2. Hortman Harlow did not move for summary judgment with respect to Martindale's counterclaim for assault, battery, and intentional infliction of emotional distress, and it remains before the chancery court. After granting Hortman Harlow's motion for partial summary judgment, the chancery court certified the judgment as final under Mississippi Rule of Civil Procedure 54(b).
3. We disagree with the dissent's proposed alternate interpretation of the operating agreement's exclusive remedies for expelled members. The dissent argues section 9.5 of the operating agreement could possibly be interpreted to provide compensation for "relinquishment of the right to seek dissolution." This interpretation is unreasonable because it directly conflicts with the plain language of section 9.5, which upon expulsion of a member under section 9.1(b), unambiguously grants the "other Members" the option to dissolve the company — which they chose not to do here. Furthermore, section 9.5 specifically incorporates section 9.2(a)'s method for calculating an expelled member's payment. And section 9.2(a) expressly, and very clearly, provides that such payment is made "in lieu of [a terminated member's] positive capital account balance." (Emphasis added). There is no ambiguity or inherent conflict merely because the LLC operating agreement expressly provides more favorable terms when a member becomes permanently disabled and unable to perform his duties, as contemplated by section 9.4, than it does in a circumstance such as this one, where he is expelled by the other members.
4. In 2010, the Mississippi Legislature revised the Mississippi Limited Liability Company Act. As part of the revisions, the Legislature repealed section 79-29-306, a statute Martindale cites frequently in his brief. However, the language of section 79-29-306(3)(a) is now located under Mississippi Code Annotated section 79-29-123(8)(a) (Supp.2011). Because we ultimately find Martindale's reliance on section 79-29-306(3)(a) is misplaced, we need not address Hortman Harlow's argument that repealed statutes are of no effect in pending cases.
5. I recognize that "Section 13.8, Headings" says "[t]he headings in this Agreement are for convenience only and are in no way intended to describe, interpret, define, or limit the scope, extent, or intent of this Agreement or any of its provisions." As such, my opinion is not based on the heading that was used or not used.

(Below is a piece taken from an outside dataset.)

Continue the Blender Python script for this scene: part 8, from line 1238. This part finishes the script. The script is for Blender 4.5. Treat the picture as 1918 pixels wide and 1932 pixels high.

6. Although not relevant to the outcome of this appeal, the agreement appears to have a contradiction in section 6.4 which provides that the company will use the cash method of accounting and the definition of "Capital Accounts" which requires the inclusion of amounts based on the accrual method of accounting. Based on capital account definition in Schedule "A," Martindale's capital account would not simply be based on actual profits and loss from prior years, which were based on the cash method of accounting, but would also include all "work in process (time and expenses) recorded in the accounting system," i.e. the McDaniel contingency fee case.